This project aims to predict apartment rental prices in Tel Aviv using machine learning models. The notebook covers data wrangling, feature engineering, and building predictive models using Elastic Net and Decision Trees. We evaluate the performance of both models and compare their results.
- Python — main programming language
- Pandas — for data wrangling and preprocessing
- Scikit-learn — for building and training models (Elastic Net, Decision Trees)
- Matplotlib & Seaborn — for visualizations
- Pickle — to save the trained models
| File/Folder | Description |
|---|---|
apartment_rent_prediction.ipynb |
Main Jupyter Notebook (data wrangling, feature engineering, modeling) |
train.csv |
Training dataset |
en_model.pkl |
Saved Elastic Net trained model |
README.md |
Project documentation |
You can get this project in two ways:
Option 1 – Using Git
git clone https://github.com/adirbella37/RentalPrice-ML-Modeling.git
cd RentalPrice-ML-ModelingOption 2 – Download as ZIP
- Click the green Code button at the top of this repository
- Select Download ZIP
- Extract the ZIP file on your computer
- ElasticNet: Regularization helped handle multicollinearity, but overall performance was weaker compared to tree-based models. Removing redundant features simplified the model without reducing accuracy.
- XGBoost: Outperformed all tested models (ElasticNet, Random Forest, Decision Tree, Gradient Boosting) with lower RMSE/MAE and higher R². Captured non-linear interactions and leveraged engineered features effectively.

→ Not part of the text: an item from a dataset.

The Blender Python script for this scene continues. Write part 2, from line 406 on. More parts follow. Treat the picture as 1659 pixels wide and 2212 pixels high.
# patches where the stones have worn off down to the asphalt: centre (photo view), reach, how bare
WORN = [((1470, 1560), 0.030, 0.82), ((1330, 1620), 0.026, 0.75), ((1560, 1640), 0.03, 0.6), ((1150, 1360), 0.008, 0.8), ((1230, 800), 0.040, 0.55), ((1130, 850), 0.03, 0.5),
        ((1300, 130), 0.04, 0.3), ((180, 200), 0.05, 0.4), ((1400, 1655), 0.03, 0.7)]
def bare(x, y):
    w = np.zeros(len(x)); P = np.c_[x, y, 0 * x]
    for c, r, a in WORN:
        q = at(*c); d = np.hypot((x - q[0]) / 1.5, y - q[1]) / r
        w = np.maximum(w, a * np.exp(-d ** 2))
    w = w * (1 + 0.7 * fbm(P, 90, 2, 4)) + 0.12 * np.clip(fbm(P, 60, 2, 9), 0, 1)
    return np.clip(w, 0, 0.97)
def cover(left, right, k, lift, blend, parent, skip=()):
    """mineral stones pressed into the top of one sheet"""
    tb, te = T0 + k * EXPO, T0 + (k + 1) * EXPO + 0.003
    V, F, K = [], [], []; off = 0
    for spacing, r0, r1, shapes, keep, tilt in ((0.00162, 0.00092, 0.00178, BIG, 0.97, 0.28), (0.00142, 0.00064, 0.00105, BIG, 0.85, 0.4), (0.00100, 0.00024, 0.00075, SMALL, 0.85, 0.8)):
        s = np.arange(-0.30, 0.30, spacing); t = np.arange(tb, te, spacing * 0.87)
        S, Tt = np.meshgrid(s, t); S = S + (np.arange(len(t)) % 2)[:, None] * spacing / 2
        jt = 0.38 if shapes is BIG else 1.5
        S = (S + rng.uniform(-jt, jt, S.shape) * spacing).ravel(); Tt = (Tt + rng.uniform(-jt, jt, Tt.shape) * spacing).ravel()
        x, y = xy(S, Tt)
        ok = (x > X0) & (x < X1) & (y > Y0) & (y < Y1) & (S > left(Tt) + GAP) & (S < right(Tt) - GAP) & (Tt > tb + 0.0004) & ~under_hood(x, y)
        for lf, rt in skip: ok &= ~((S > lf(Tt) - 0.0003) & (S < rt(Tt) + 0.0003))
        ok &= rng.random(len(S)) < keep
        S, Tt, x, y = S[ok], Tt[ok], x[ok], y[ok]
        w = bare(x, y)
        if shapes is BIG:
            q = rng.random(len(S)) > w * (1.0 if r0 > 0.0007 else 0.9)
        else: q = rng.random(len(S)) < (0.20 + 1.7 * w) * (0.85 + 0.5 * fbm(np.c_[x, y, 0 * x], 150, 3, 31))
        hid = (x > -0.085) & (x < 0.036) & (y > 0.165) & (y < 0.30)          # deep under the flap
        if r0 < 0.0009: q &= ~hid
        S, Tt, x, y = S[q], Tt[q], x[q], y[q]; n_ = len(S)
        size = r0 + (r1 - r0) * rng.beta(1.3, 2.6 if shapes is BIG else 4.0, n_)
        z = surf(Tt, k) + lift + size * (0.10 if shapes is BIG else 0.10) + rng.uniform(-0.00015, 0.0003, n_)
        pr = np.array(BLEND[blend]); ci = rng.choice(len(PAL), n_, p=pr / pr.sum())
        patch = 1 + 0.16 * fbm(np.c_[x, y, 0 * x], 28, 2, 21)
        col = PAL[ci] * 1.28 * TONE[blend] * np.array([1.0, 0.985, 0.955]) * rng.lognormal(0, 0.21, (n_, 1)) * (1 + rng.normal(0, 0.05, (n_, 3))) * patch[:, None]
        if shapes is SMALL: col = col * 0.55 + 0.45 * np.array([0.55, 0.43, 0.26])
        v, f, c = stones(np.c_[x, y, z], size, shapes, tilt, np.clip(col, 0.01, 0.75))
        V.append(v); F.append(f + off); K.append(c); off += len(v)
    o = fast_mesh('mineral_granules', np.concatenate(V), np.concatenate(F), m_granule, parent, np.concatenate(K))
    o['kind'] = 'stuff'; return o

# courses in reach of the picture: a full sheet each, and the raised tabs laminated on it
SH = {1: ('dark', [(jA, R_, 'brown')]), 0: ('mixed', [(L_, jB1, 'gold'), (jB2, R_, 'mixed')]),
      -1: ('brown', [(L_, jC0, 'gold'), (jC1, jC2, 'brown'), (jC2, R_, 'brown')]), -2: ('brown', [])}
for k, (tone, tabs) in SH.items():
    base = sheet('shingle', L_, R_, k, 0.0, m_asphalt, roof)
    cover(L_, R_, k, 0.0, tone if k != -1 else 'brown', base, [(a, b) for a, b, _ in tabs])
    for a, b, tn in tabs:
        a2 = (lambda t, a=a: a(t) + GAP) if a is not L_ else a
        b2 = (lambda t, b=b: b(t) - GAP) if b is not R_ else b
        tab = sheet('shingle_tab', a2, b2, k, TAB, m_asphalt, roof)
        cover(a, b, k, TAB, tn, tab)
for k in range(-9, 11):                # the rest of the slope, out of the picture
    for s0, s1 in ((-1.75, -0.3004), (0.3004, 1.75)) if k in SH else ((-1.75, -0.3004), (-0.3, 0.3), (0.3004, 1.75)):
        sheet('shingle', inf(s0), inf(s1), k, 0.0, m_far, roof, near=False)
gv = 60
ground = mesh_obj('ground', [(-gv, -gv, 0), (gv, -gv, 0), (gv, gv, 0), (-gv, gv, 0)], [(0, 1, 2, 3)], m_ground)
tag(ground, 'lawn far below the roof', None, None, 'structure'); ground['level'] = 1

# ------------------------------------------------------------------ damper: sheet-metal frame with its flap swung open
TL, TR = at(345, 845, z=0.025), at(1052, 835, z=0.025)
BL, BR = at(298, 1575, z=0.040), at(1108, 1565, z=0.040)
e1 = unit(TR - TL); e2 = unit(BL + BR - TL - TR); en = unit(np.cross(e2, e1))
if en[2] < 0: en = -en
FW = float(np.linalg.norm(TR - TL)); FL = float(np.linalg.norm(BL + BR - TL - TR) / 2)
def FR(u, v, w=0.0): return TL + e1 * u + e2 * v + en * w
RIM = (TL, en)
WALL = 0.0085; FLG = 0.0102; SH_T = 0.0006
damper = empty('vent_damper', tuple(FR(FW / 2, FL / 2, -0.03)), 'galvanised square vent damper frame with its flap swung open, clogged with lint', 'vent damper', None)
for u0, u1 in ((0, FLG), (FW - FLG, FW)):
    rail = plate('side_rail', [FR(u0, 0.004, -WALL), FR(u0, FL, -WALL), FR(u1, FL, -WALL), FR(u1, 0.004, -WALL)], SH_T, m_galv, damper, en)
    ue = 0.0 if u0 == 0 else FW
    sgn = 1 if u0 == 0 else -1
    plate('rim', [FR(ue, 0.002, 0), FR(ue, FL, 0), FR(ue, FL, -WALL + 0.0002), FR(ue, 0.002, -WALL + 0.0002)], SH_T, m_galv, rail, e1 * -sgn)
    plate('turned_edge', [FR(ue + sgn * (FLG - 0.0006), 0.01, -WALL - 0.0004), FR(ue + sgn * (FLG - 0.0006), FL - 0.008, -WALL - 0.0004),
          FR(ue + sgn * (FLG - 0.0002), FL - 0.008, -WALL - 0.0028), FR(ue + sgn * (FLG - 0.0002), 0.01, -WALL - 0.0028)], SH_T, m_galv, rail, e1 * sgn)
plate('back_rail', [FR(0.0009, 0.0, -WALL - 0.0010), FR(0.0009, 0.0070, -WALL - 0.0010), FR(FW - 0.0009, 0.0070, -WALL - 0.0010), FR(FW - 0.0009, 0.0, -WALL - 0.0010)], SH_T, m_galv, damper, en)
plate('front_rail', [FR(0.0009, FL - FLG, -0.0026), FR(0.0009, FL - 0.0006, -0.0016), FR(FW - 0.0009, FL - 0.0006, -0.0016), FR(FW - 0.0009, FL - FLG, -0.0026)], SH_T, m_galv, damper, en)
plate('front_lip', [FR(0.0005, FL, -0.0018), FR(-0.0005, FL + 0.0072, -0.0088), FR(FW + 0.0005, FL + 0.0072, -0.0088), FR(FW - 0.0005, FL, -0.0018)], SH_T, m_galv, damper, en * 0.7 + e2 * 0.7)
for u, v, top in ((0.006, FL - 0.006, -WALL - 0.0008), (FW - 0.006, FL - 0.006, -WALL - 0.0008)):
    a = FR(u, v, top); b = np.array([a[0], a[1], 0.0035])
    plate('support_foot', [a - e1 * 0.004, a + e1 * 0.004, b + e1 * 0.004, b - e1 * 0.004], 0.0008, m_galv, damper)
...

- Feature importance: Both models ranked apartment area as the most critical feature. ElasticNet emphasized linear predictors like property type and room count, while XGBoost highlighted complex interactions (e.g., area × elevator, parking, AC, neighborhood).
- Rare categories: Grouping infrequent neighborhoods improved stability in XGBoost, while ElasticNet handled them well using Target Encoding with smoothing.
- Model choice: XGBoost was selected as the final model due to superior predictive performance and robustness to complex feature interactions.
This project is licensed under the MIT License.